Para tudo na vida há que existir o contraponto. Para a religião, para a ciência. Para a literatura e a matemática. Para o capitalismo, o socialismo e para o pacifismo e o terrorismo. É claro que se faz necessária a existência de uma instituição com a missão de aferir a realidade dos países em outras questões relacionadas com a liberdade de imprensa. Por exemplo, quais os países com os maiores índices de concentração de propriedade dos meios comunicacionais? Quais os monopólios mais longevos no ramo das comunicações?
Uma coisa é certa: certos rankings carecem de credibilidade porque parecem existir para atender interesses muito específicos.

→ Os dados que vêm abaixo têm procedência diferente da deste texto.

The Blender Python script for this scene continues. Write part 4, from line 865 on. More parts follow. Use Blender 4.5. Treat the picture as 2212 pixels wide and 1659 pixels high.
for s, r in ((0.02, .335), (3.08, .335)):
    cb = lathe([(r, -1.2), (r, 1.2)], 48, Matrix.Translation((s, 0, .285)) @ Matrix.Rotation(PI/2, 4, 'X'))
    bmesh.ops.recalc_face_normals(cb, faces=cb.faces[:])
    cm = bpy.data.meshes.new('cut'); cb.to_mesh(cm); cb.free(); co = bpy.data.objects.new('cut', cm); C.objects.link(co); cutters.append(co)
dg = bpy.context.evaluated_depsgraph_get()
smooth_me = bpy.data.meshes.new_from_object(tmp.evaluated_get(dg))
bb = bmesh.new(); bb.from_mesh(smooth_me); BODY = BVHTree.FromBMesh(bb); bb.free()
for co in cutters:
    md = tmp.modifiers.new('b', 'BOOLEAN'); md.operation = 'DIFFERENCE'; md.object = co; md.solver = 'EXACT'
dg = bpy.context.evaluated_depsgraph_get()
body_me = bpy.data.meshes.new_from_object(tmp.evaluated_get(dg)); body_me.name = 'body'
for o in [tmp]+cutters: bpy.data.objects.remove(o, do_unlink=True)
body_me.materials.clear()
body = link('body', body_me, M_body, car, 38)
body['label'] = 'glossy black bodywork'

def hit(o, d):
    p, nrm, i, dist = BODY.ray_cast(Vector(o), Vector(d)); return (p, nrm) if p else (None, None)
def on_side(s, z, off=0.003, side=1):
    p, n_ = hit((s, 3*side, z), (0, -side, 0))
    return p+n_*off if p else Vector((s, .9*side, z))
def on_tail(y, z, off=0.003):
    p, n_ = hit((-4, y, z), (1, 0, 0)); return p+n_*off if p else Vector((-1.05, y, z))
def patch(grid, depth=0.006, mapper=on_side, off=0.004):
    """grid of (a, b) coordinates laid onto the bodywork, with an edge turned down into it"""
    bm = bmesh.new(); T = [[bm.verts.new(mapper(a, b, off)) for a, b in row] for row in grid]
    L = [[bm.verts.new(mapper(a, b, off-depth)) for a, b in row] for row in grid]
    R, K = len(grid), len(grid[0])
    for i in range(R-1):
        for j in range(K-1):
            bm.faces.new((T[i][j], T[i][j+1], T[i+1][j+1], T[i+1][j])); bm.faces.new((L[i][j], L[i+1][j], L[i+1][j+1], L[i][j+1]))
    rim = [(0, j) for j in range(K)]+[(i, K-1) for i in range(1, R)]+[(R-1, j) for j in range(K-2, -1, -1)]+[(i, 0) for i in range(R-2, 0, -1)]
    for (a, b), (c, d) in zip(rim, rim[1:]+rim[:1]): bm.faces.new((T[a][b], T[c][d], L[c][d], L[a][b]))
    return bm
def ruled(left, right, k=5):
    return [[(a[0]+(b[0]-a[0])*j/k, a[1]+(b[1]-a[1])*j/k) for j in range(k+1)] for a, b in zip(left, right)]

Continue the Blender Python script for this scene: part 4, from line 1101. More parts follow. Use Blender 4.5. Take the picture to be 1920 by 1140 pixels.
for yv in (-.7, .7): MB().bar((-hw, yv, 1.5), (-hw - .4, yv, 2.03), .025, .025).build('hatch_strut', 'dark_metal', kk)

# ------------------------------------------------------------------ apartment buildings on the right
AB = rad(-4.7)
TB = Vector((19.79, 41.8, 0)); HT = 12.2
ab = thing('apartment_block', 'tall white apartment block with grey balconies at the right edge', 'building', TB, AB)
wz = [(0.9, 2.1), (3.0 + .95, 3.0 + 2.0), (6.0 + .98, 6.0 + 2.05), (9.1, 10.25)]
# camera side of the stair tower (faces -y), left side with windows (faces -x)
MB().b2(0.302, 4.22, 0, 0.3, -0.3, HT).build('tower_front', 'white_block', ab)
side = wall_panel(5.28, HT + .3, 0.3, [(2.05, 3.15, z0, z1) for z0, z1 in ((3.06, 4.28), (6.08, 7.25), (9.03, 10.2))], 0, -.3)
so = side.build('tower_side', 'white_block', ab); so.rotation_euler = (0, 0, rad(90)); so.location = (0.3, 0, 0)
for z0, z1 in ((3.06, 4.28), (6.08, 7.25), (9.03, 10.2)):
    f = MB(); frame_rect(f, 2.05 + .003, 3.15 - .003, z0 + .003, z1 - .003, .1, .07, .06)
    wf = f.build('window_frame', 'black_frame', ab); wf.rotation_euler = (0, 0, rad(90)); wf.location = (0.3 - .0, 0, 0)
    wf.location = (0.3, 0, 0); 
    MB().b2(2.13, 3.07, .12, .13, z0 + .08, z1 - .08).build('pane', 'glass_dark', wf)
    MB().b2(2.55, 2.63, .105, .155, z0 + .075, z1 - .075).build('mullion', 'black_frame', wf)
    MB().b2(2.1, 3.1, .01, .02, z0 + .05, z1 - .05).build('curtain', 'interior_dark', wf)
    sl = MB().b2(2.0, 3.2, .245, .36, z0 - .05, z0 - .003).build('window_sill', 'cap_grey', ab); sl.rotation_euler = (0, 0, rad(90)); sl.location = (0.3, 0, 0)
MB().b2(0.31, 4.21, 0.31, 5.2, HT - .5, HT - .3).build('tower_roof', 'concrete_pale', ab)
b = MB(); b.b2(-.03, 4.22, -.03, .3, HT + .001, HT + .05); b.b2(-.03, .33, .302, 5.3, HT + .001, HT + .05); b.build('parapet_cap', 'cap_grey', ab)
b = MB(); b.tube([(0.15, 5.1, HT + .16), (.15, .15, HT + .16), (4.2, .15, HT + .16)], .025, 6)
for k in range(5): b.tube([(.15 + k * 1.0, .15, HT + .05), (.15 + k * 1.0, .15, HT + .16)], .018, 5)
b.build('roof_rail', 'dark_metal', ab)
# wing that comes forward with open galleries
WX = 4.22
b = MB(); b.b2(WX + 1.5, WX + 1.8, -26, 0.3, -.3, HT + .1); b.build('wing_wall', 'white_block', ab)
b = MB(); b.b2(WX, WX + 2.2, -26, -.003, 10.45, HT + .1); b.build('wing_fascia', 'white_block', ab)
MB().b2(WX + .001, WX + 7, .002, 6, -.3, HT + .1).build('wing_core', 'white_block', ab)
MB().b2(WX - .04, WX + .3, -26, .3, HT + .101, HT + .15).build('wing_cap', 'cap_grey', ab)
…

É como pedir a um vascaíno que avalie a real posição desfrutada pelo Flamengo no coração do povo brasileiro.
E até que tal ranking venha a lume, continuará sendo infinitamente mais fácil dizer que “os princípios de imparcialidade e lisura jornalística” são crescentemente ameaçados no Brasil por um Estado totalitário e insuflados por forças francamente antidemocráticas.